Intanto l’iter per nuovi impianti prosegue. Il sottosegretario ai Beni culturali, Ilaria Borletti Buitoni, ha risposto all’interrogazione dalla senatrice del Pd, Venera Padua, sulla «salvaguardia del patrimonio Unesco e monumentale, alla luce della presenza di un numero sempre maggiore di piattaforme petrolifere a Scicli e nell’area iblea, compreso lo specchio d’acqua antistante la costa».

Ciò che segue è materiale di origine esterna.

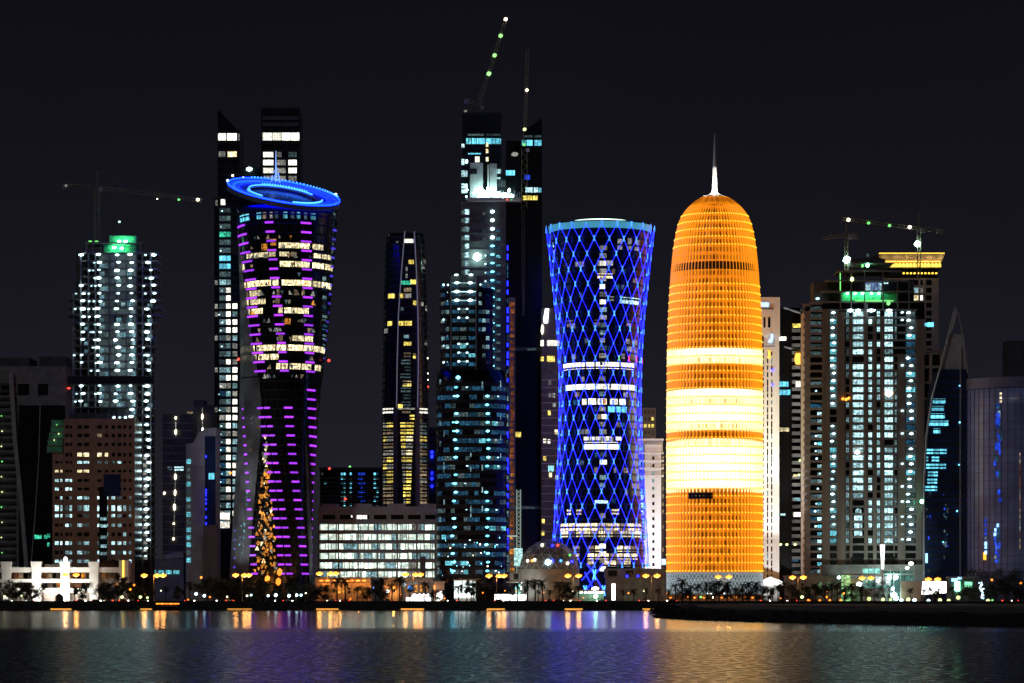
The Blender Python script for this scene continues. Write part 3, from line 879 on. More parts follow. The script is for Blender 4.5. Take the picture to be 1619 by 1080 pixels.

Il sottosegretario ha riferito che, sull’off-shore, per il ministero dell’Ambiente «l’istruttoria tecnica riguardante lo sviluppo del giacimento Vega, distante 20 chilometri dalla costa di Ragusa, si è conclusa con un decreto di autorizzazione con prescrizioni, mentre la procedura di Via per l’istanza di perforazione di un pozzo esplorativo denominato “Vesta” al largo delle province di Siracusa e Ragusa, ad una distanza di 45,9 chilometri dalla costa, non si è ancora conclusa e la commissione tecnica di verifica dell’impatto ambientale Via-Vas sta ancora svolgendo l’istruttoria tecnica». È stata inoltre sottolineata «l’importanza di effettuare puntuali verifiche su un eventuale impatto visivo che le installazioni possono apportare ai beni iscritti nella lista dell’Unesco». Così si legge nei resoconti del Senato, con data lunedì 8 settembre 2014. Preistoria, da qui a poco.